◆ **TASK REQUIREMENTS**
Go through the material below and copy each line where the word "from" appears.

◆ **MATERIAL PROVIDED**
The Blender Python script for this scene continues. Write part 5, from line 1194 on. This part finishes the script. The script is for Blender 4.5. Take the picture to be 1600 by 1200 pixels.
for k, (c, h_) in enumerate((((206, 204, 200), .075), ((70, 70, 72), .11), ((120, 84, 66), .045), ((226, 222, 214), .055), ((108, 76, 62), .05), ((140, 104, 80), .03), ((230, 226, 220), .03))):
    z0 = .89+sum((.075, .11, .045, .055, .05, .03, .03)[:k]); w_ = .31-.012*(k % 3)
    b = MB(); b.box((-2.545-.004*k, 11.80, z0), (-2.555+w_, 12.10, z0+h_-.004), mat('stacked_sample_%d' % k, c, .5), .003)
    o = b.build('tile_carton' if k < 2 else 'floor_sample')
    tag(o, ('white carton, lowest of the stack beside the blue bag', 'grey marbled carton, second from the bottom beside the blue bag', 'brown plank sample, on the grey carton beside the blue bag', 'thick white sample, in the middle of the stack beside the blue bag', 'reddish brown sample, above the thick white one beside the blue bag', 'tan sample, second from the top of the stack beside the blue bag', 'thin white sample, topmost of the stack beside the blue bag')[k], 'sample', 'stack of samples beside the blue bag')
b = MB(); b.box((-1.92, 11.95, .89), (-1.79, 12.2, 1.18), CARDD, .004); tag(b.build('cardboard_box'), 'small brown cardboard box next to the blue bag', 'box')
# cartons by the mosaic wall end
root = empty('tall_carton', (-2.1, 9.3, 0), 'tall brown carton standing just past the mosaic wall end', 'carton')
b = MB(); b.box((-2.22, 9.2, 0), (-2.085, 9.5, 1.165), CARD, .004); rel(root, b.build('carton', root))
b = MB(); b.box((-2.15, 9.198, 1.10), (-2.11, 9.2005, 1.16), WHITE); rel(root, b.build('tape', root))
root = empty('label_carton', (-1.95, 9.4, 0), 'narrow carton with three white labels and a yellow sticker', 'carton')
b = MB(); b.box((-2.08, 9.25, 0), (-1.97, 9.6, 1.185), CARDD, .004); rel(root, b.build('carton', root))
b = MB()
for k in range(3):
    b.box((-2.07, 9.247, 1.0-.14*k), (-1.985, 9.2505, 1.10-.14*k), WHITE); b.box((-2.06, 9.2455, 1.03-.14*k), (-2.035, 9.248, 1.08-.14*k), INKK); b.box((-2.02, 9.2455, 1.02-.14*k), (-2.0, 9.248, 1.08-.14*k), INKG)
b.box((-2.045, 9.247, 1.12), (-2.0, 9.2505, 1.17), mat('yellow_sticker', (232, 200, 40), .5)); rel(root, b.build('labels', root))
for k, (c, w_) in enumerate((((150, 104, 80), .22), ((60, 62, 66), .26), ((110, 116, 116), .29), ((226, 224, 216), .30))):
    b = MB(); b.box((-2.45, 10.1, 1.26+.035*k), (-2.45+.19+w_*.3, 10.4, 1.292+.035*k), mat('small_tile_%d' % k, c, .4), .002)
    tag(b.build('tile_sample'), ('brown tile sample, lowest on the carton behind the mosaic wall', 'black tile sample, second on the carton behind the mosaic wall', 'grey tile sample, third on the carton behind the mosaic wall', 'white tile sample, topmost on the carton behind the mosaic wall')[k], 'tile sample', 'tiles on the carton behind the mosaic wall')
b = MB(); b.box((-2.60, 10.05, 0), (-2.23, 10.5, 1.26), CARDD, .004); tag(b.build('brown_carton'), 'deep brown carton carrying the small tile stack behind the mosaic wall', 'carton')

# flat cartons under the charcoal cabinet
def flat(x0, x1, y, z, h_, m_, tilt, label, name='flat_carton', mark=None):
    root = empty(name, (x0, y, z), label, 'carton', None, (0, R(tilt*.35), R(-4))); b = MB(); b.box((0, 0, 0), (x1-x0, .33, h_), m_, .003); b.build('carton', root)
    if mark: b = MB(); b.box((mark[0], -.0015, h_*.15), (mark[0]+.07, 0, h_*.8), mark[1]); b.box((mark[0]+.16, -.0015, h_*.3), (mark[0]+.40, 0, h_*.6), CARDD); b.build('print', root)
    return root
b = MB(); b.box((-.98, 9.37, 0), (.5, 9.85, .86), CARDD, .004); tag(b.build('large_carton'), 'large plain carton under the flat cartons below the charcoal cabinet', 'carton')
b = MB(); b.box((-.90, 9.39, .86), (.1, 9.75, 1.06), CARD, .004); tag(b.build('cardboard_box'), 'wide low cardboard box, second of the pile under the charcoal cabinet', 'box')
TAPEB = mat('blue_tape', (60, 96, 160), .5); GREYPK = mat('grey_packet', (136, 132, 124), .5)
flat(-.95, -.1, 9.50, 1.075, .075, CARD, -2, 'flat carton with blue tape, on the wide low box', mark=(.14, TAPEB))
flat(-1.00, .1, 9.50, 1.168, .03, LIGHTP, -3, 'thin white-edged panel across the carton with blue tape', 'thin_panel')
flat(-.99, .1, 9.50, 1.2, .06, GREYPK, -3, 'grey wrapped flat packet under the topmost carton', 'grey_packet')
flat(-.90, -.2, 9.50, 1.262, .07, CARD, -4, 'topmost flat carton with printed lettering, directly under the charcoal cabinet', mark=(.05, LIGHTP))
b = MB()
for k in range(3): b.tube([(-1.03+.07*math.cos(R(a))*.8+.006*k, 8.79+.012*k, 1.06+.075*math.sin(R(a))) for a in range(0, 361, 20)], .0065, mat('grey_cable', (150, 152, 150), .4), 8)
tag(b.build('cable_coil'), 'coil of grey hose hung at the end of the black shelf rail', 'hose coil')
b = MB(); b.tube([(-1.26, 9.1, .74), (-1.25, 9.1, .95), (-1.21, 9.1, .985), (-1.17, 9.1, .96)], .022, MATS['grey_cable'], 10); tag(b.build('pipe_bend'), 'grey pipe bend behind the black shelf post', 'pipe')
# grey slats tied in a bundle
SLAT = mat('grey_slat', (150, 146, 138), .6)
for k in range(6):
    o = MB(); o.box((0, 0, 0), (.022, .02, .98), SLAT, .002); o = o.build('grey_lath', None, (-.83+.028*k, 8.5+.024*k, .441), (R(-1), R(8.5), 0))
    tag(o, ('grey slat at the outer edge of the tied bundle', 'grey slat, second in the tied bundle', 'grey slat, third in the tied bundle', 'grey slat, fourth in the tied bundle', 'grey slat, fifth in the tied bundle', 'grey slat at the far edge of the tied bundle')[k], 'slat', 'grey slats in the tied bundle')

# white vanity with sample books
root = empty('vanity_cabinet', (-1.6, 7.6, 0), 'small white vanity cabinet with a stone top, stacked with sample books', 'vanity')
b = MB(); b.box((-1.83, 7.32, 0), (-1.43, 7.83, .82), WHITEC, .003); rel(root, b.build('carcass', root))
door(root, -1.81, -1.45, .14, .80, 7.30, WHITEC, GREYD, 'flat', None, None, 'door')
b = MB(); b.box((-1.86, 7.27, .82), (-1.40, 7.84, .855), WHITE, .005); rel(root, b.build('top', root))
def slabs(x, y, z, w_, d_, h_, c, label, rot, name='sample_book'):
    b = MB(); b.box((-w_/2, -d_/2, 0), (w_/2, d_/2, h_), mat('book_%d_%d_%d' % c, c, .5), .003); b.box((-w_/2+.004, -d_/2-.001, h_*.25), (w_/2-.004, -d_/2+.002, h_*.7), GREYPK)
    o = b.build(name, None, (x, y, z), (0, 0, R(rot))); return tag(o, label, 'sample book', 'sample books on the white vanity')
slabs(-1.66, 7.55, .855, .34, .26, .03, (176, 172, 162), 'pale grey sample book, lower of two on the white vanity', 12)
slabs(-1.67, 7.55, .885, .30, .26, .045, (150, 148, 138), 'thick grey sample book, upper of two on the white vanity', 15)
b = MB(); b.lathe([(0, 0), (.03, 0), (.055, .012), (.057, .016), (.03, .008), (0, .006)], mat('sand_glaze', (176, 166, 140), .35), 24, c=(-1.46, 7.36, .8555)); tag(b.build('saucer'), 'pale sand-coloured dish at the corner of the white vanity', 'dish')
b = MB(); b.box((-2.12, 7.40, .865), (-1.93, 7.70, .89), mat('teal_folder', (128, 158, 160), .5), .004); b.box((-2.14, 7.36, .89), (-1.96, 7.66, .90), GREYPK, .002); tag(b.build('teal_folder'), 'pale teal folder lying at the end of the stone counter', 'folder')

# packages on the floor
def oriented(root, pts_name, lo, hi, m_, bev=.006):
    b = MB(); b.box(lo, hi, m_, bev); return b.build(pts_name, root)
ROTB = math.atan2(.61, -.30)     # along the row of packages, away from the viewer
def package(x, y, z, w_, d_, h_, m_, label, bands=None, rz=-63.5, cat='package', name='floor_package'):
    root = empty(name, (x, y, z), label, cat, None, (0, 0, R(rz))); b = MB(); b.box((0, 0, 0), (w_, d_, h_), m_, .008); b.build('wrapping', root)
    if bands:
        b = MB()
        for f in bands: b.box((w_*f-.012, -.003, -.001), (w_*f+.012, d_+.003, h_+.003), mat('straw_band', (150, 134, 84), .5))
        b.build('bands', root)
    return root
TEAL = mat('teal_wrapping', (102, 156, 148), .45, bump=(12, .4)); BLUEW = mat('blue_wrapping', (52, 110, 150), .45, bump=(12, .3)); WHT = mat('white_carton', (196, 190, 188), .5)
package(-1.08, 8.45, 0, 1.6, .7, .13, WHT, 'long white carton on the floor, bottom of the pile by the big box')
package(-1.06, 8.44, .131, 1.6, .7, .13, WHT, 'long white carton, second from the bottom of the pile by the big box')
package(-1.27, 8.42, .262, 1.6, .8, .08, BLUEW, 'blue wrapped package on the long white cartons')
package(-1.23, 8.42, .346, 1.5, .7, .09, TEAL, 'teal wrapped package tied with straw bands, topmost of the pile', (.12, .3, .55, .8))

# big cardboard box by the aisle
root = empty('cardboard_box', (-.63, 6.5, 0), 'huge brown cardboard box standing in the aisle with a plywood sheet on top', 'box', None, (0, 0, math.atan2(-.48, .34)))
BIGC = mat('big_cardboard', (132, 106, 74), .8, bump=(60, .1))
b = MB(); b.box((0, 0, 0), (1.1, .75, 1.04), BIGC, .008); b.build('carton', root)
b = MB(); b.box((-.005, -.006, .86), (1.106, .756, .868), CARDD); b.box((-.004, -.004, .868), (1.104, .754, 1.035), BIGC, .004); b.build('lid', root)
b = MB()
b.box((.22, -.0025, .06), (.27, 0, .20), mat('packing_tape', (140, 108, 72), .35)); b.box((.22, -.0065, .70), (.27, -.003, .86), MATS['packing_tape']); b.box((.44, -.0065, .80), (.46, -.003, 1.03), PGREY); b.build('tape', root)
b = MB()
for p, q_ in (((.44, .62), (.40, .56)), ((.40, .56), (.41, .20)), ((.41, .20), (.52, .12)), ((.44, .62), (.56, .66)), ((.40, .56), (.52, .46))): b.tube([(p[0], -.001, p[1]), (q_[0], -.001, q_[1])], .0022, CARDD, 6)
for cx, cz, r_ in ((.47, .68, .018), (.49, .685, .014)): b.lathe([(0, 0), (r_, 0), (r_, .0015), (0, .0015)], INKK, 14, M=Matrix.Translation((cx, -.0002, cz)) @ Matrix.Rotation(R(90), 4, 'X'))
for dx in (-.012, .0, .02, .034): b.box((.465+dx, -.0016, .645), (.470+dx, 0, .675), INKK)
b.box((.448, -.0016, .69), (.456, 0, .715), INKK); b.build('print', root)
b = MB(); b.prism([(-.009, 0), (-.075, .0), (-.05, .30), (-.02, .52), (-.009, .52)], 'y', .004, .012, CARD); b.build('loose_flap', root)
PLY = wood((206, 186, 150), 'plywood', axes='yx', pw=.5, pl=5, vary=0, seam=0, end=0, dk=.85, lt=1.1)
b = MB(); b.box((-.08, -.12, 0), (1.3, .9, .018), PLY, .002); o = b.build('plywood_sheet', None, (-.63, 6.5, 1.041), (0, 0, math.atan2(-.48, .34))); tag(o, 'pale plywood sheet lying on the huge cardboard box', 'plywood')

◆ **ANSWER TO THIS PROBLEM**
The Blender Python script for this scene continues. Write part 5, from line 1194 on. This part finishes the script. The script is for Blender 4.5. Take the picture to be 1600 by 1200 pixels.
    tag(o, ('white carton, lowest of the stack beside the blue bag', 'grey marbled carton, second from the bottom beside the blue bag', 'brown plank sample, on the grey carton beside the blue bag', 'thick white sample, in the middle of the stack beside the blue bag', 'reddish brown sample, above the thick white one beside the blue bag', 'tan sample, second from the top of the stack beside the blue bag', 'thin white sample, topmost of the stack beside the blue bag')[k], 'sample', 'stack of samples beside the blue bag')
ROTB = math.atan2(.61, -.30)     # along the row of packages, away from the viewer
package(-1.06, 8.44, .131, 1.6, .7, .13, WHT, 'long white carton, second from the bottom of the pile by the big box')